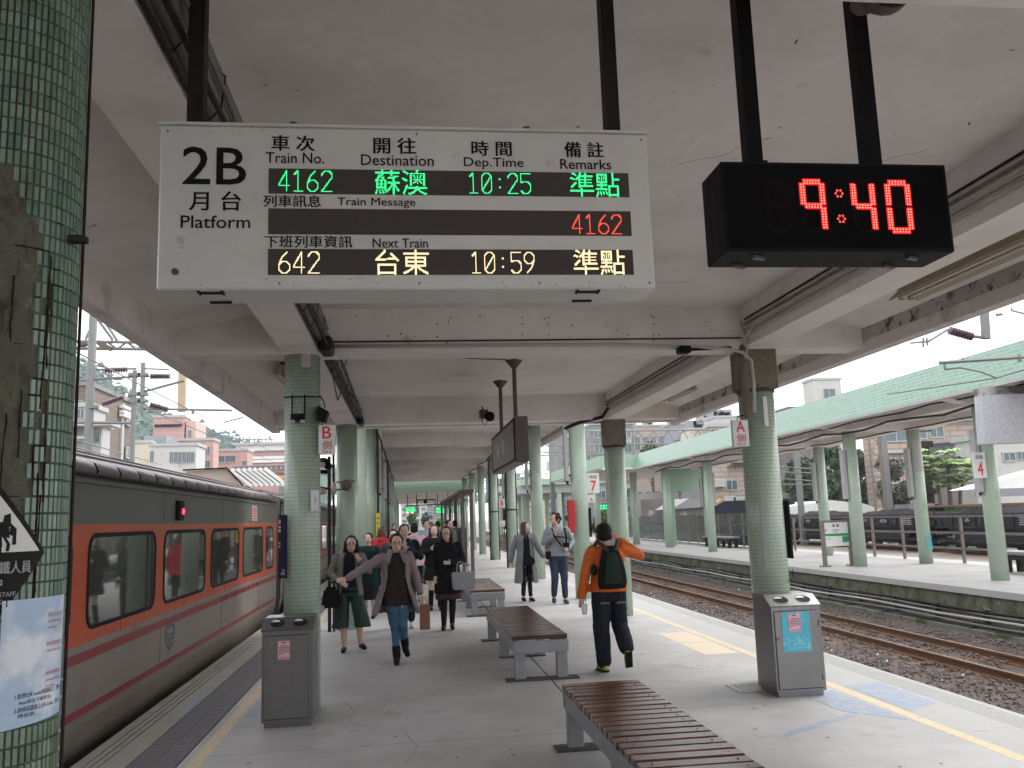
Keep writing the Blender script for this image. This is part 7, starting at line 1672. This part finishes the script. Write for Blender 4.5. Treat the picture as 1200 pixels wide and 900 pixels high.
    if top:
        dl = top.get('d', .024); zb = top.get('hem', .78); fl = top.get('flare', 0)
        S = [(0, 0, zb, .176 + dl + fl, .122 + dl + fl * .8), (0, 0, (zb + .95) / 2, .172 + dl + fl * .5, .120 + dl + fl * .4), (0, 0, .96, .156 + dl, .112 + dl), (0, 0, 1.06, .144 + dl, .102 + dl), (0, 0, 1.16, .148 + dl, .104 + dl), (0, 0, 1.25, .160 + dl, .104 + dl), (0, .002, 1.315, .138 + dl * .7, .084 + dl * .7), (0, .01, 1.355, .080 + dl * .3, .064 + dl * .3)]
        if zb > .9: S = [S[0]] + S[3:]
        def f(q):
            if top.get('open'): g = top['open']; L = len(S); loft(q, S, 30, front=[g * (1 - .45 * k / (L - 1)) for k in range(L)], th=.024)
            else: loft(q, S)
            for s in 'LR': r = .058 + dl * .35; cap(q, j['sh' + s] * 1.0, j['el' + s], r, r * .86); cap(q, j['el' + s], j['wr' + s].lerp(j['el' + s], top.get('cuff', .06)), r * .86, r * .66 + top.get('cuffw', 0))
            if top.get('collar'):
                for e in (-1, 1): cap(q, (e * .055, -.06, 1.345), (e * .10, -.108, 1.22), .022, .02); cap(q, (e * .05, -.03, 1.36), (e * .07, .05, 1.365), .022, .022)
                cap(q, (-.06, .06, 1.36), (.06, .06, 1.36), .024, .024)
            if top.get('hood'): q.ell((0, .10, 1.33), (.105, .055, .065), 14, 8)
        garment(top.get('name', 'jacket'), f, top['m'])
        if top.get('buttons'):
            bb = MB()
            for z in top['buttons']: bb.ell((.10, -.150, z), (.011, .006, .011), 8, 5)
            bb.obj('button', pm('button', (.03, .02, .02), .4, 0, 0), t, local=True)
    k = bottom and bottom['kind']
    if k == 'trousers':
        w = bottom.get('w', .014)
        def f(q):
            loft(q, [(0, 0, .77, .135, .10), (0, 0, .86, .165, .116), (0, 0, .95, .152, .108), (0, 0, .985, .142, .102)])
            for s in 'LR': cap(q, j['hip' + s], j['kn' + s], .086 + w * .6, .058 + w); cap(q, j['kn' + s], j['kn' + s].lerp(j['an' + s], bottom.get('len', .86)), .056 + w, bottom.get('hemr', .044) + w * .6)
        garment('trousers', f, bottom['m'])
    elif k == 'skirt':
        z = bottom.get('hem', .5); fl = bottom.get('flare', .05); garment('skirt', lambda q: loft(q, [(0, 0, z, .165 + fl, .125 + fl), (0, 0, (z + .86) / 2, .172 + fl * .5, .122 + fl * .5), (0, 0, .86, .166, .118), (0, 0, .97, .145, .104)]), bottom['m'])
    elif k == 'culottes':
        def f(q):
            loft(q, [(0, 0, .76, .17, .115), (0, 0, .86, .172, .12), (0, 0, .97, .148, .105)])
            for s, e in (('L', 1), ('R', -1)):
                kn = j['kn' + s]; loft(q, [(kn.x * 1.35 + e * .02, kn.y, .34, .115, .12), (kn.x * 1.25 + e * .01, kn.y * .8, .45, .108, .112), (e * .085, 0, .80, .088, .105)], 18)
        garment('culottes', f, bottom['m'])
    if tights:
        def f(q):
            for s in 'LR': m = j['kn' + s].lerp(j['an' + s], .35) + Vector((0, .012, 0)); cap(q, j['hip' + s], j['kn' + s], .084, .060); cap(q, j['kn' + s], m, .058, .057); cap(q, m, j['an' + s], .057, .040)
        garment('tights', f, tights)
    if shoes:
        for s in 'LR':
            def f(q, s=s):
                an, to = j['an' + s], j['to' + s]; d = (to - an).normalized(); fw = Vector((d.x, d.y, 0)).normalized() if abs(d.z) < .7 else d
                cap(q, an + Vector((0, .028, -.035)), an.lerp(to, .55) + Vector((0, 0, -.012)), .040, .040); cap(q, an.lerp(to, .5) + Vector((0, 0, -.01)), to + Vector((0, 0, .004)), .041, .034)
                if shoes.get('boot'): cap(q, an, an.lerp(j['kn' + s], shoes['boot']), .050, .055)
            o = garment('shoe', f, shoes['m'], .010 if fine else .015)
            if shoes.get('sole'):
                an, to = j['an' + s], j['to' + s]; n_ = (to - an).cross(Vector((1, 0, 0))).normalized(); n_ = n_ if n_.z < 0 or abs(n_.z) < .3 else -n_
                q = MB(); ca = an + Vector((0, .03, -.045)); dd = (to - ca); N_ = Vector((0, 0, -1)) if abs(dd.normalized().z) < .5 else Vector((0, 1, 0)); side = dd.cross(N_).normalized()
                q.obox(ca + N_ * .026 - dd.normalized() * .03, to + dd.normalized() * .02 + N_ * .026, .072, .018, up=N_); q.obj('sole', shoes['sole'], t, local=True)
    return t, j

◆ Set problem
Reproduce the material word for word, minus the images.

◆ Solution for this exercise
Keep writing the Blender script for this image. This is part 7, starting at line 1672. This part finishes the script. Write for Blender 4.5. Treat the picture as 1200 pixels wide and 900 pixels high.
    if top:
        dl = top.get('d', .024); zb = top.get('hem', .78); fl = top.get('flare', 0)
        S = [(0, 0, zb, .176 + dl + fl, .122 + dl + fl * .8), (0, 0, (zb + .95) / 2, .172 + dl + fl * .5, .120 + dl + fl * .4), (0, 0, .96, .156 + dl, .112 + dl), (0, 0, 1.06, .144 + dl, .102 + dl), (0, 0, 1.16, .148 + dl, .104 + dl), (0, 0, 1.25, .160 + dl, .104 + dl), (0, .002, 1.315, .138 + dl * .7, .084 + dl * .7), (0, .01, 1.355, .080 + dl * .3, .064 + dl * .3)]
        if zb > .9: S = [S[0]] + S[3:]
        def f(q):
            if top.get('open'): g = top['open']; L = len(S); loft(q, S, 30, front=[g * (1 - .45 * k / (L - 1)) for k in range(L)], th=.024)
            else: loft(q, S)
            for s in 'LR': r = .058 + dl * .35; cap(q, j['sh' + s] * 1.0, j['el' + s], r, r * .86); cap(q, j['el' + s], j['wr' + s].lerp(j['el' + s], top.get('cuff', .06)), r * .86, r * .66 + top.get('cuffw', 0))
            if top.get('collar'):
                for e in (-1, 1): cap(q, (e * .055, -.06, 1.345), (e * .10, -.108, 1.22), .022, .02); cap(q, (e * .05, -.03, 1.36), (e * .07, .05, 1.365), .022, .022)
                cap(q, (-.06, .06, 1.36), (.06, .06, 1.36), .024, .024)
            if top.get('hood'): q.ell((0, .10, 1.33), (.105, .055, .065), 14, 8)
        garment(top.get('name', 'jacket'), f, top['m'])
        if top.get('buttons'):
            bb = MB()
            for z in top['buttons']: bb.ell((.10, -.150, z), (.011, .006, .011), 8, 5)
            bb.obj('button', pm('button', (.03, .02, .02), .4, 0, 0), t, local=True)
    k = bottom and bottom['kind']
    if k == 'trousers':
        w = bottom.get('w', .014)
        def f(q):
            loft(q, [(0, 0, .77, .135, .10), (0, 0, .86, .165, .116), (0, 0, .95, .152, .108), (0, 0, .985, .142, .102)])
            for s in 'LR': cap(q, j['hip' + s], j['kn' + s], .086 + w * .6, .058 + w); cap(q, j['kn' + s], j['kn' + s].lerp(j['an' + s], bottom.get('len', .86)), .056 + w, bottom.get('hemr', .044) + w * .6)
        garment('trousers', f, bottom['m'])
    elif k == 'skirt':
        z = bottom.get('hem', .5); fl = bottom.get('flare', .05); garment('skirt', lambda q: loft(q, [(0, 0, z, .165 + fl, .125 + fl), (0, 0, (z + .86) / 2, .172 + fl * .5, .122 + fl * .5), (0, 0, .86, .166, .118), (0, 0, .97, .145, .104)]), bottom['m'])
    elif k == 'culottes':
        def f(q):
            loft(q, [(0, 0, .76, .17, .115), (0, 0, .86, .172, .12), (0, 0, .97, .148, .105)])
            for s, e in (('L', 1), ('R', -1)):
                kn = j['kn' + s]; loft(q, [(kn.x * 1.35 + e * .02, kn.y, .34, .115, .12), (kn.x * 1.25 + e * .01, kn.y * .8, .45, .108, .112), (e * .085, 0, .80, .088, .105)], 18)
        garment('culottes', f, bottom['m'])
    if tights:
        def f(q):
            for s in 'LR': m = j['kn' + s].lerp(j['an' + s], .35) + Vector((0, .012, 0)); cap(q, j['hip' + s], j['kn' + s], .084, .060); cap(q, j['kn' + s], m, .058, .057); cap(q, m, j['an' + s], .057, .040)
        garment('tights', f, tights)
    if shoes:
        for s in 'LR':
            def f(q, s=s):
                an, to = j['an' + s], j['to' + s]; d = (to - an).normalized(); fw = Vector((d.x, d.y, 0)).normalized() if abs(d.z) < .7 else d
                cap(q, an + Vector((0, .028, -.035)), an.lerp(to, .55) + Vector((0, 0, -.012)), .040, .040); cap(q, an.lerp(to, .5) + Vector((0, 0, -.01)), to + Vector((0, 0, .004)), .041, .034)
                if shoes.get('boot'): cap(q, an, an.lerp(j['kn' + s], shoes['boot']), .050, .055)
            o = garment('shoe', f, shoes['m'], .010 if fine else .015)
            if shoes.get('sole'):
                an, to = j['an' + s], j['to' + s]; n_ = (to - an).cross(Vector((1, 0, 0))).normalized(); n_ = n_ if n_.z < 0 or abs(n_.z) < .3 else -n_
                q = MB(); ca = an + Vector((0, .03, -.045)); dd = (to - ca); N_ = Vector((0, 0, -1)) if abs(dd.normalized().z) < .5 else Vector((0, 1, 0)); side = dd.cross(N_).normalized()
                q.obox(ca + N_ * .026 - dd.normalized() * .03, to + dd.normalized() * .02 + N_ * .026, .072, .018, up=N_); q.obj('sole', shoes['sole'], t, local=True)
    return t, j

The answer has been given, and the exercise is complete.